Tuesday, 24 July 2012

Visitors - Great Keppel Island



On one of the few fine days, we walked with Tim and Cheryl from Lazy Bones.  Clam Bay is on the southern side of Great Keppel Island.  There were lots of feral goats at the beach.  Tim towed our dingy with his to the head of the lagoon where the walking track was closest.
Clam Bay on Great Keppel Island
Clam Bay beach Great Keppel Island
Feral goats on Clam Bay beach
Mini Maripi under tow
Leekes Lagoon at high tide
Robyn’s sister, Julie joined us for 4 days.  She enjoyed the chill out and walks along the beach.  We visited Fisherman’s Beach (resort beach) and Second Beach on Great Keppel Island. 
Julie arrives at Keppel Bay Marina
The trip over to Great Keppel Island
Julie enjoying the sail
Julie hard at work on Maripi
Capricornia Sailing Club sundowners
The actual sun going down
Chris’ brother Ray competed in this year 25th anniversary Endeavour Rally that finished in Yeppoon.  Car 151 was sponsored by Ray’s business, Wandoan Realty.  We saw the end of the rally and caught up with Ray for lunch. 
Endeavour rally parade at finish in Yeppoon
Car 151
The end of the rally for car 151
Robyn’s friend and former work colleague Seonaid and family were in Yeppoon and we caught up for morning tea.  

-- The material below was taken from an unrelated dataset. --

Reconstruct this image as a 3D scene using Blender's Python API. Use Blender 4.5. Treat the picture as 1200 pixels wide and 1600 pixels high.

Ellie Robyn Seaonaid Dillon and Chris at Keppel Bay marina
Chris’ daughter Kitty and her husband Lawrie were with us for 4 days over the following weekend.  Lawrie was dedicated about having a swim and a fish. 
Lawries's 20 second swim
Kitty and Lawrie
Lawrie enjoying a quiet fish off the back of the boat as the sun goes down
We walked to Wreck Beach via the Cooee and Bingo Tracks and then on to Butterfish Bay.  We dropped in to say goodbye to Carl and  Lyndie at Svendsen’s Beach on the way back to Maripi.  We up anchored at Leeke’s Beach and sailed to Considine Bay on North Keppel, via “XXXX” Island.  Pumpkin Island is one of 3 islets that make up Pumpkin Island - its real name. 

Kitty and Lawrie on Butterfish Bay beach - Great Keppel Island
Carl and pet hen
Lawrie on swing at Second Beach
Pumpkin Island (alias XXXX Island)

Shoalwater Bay is now open after a month of live firing exercises by the Army. So we say goodbye to the Keppels and head north.